Inna kategoria i miejsce Białegostoku jeszcze bardziej zaskakuje to zestawienie miesięcznego kosztu wyżywienia (chodzi o ceny żywności). Białystok nie błyszczy tu ze swoimi 130 dolarami (około 500 złotych po przeliczeniu). Taniej można przeżyć w Łodzi i Lublinie a dokładnie tyle samo kosztuje jedzenie w Katowicach. Jeśli spojrzymy na wielkość tych ?tanich? miast to trudno nie odnieść wrażenia, że jednak w Białymstoku miasto jest mniejsze, a żywność droższa. Ale widocznie dla amerykańskiego emeryta różnica rzędu 20 dolarów miesięcznie nie stanowi powodu do niepokoju. Nasi emeryci te 130 dolarów to czasami dostają jako całą emeryturę, więc różnica będzie znacząca.

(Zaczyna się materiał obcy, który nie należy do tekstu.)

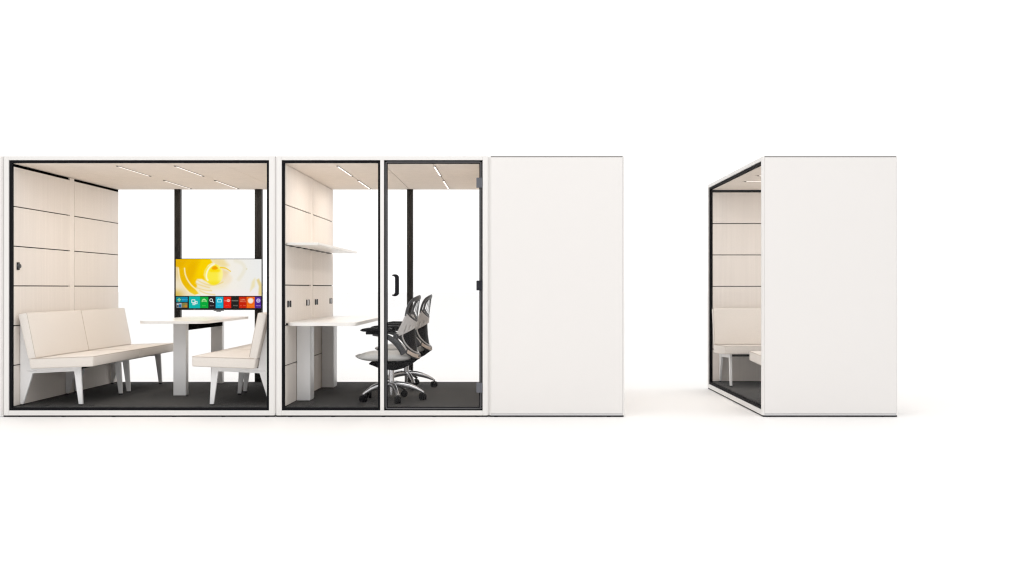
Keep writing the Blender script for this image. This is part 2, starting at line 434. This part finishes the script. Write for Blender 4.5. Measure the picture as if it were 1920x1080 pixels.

Jak widać lider rankingu nie wygrywa w kategoriach dotyczących podstawowych potrzeb życiowych. Ale oto w innej kategorii okazuje się, że Białystok również nie przoduje, choć - przyznajmy - jest na drugim miejscu. W kategorii ceny mieszkań (w dolarach za stopę powierzchni) Łódź bije na głowę wszystkie inne miasta - 105 dolarów, drugi Białystok wchodzi z ceną 120 dolarów. Ale jednak liderem nie jesteśmy, nawet jeśli uświadomimy sobie, że te 120 dolarów jest równie daleko poza zasięgiem przeciętnego białostockiego emeryta jak koszt wyżywienia.

Zostaje jedna kategoria, w której białostoczanie trzymają bezapelacyjnie palmę pierwszeństwa - poczucie bezpieczeństwa. I to wysoki poziom bezpieczeństwa sprawił, że wygraliśmy ten ranking. Twórcy rankingu myślą widać o emerytach jako ludziach, którzy na stare lata najbardziej potrzebują spokoju i bezpiecznego odpoczynku.

O ile pozostałe kategorie podlegają twardym wyliczeniom, o tyle bezpieczeństwo mierzą amerykanie polskimi statystykami policyjnymi. Tu rzeczywiście Białystok sprawia się znakomicie. Pytanie czy policyjne statystyki przestępczości są równoznaczne z poczuciem bezpieczeństwa. Gdy poznaje się ostatni raport Najwyższej Izby Kontroli dotyczący właśnie policyjnych statystyk do głowy przychodzą złe myśli. NIK podkreśla istnienie pewnej fikcji policyjnych zestawień, którą człowiek normalny czuje po prostu intuicyjnie. Statystyki są na wyrost, statystyki nie doliczają, upraszczają, przemilczają. Mówiąc inaczej policyjne statystyki są przede wszystkim dla policyjnych statystyków. Do naszych emerytów raczej nie przemawiają.

I tak - myśląc o naszych sukcesach w rankingach - przyglądajmy się uważnie tym szczegółom, które składają się na zestawienie, zanim popadniemy w zachwyt i dumę.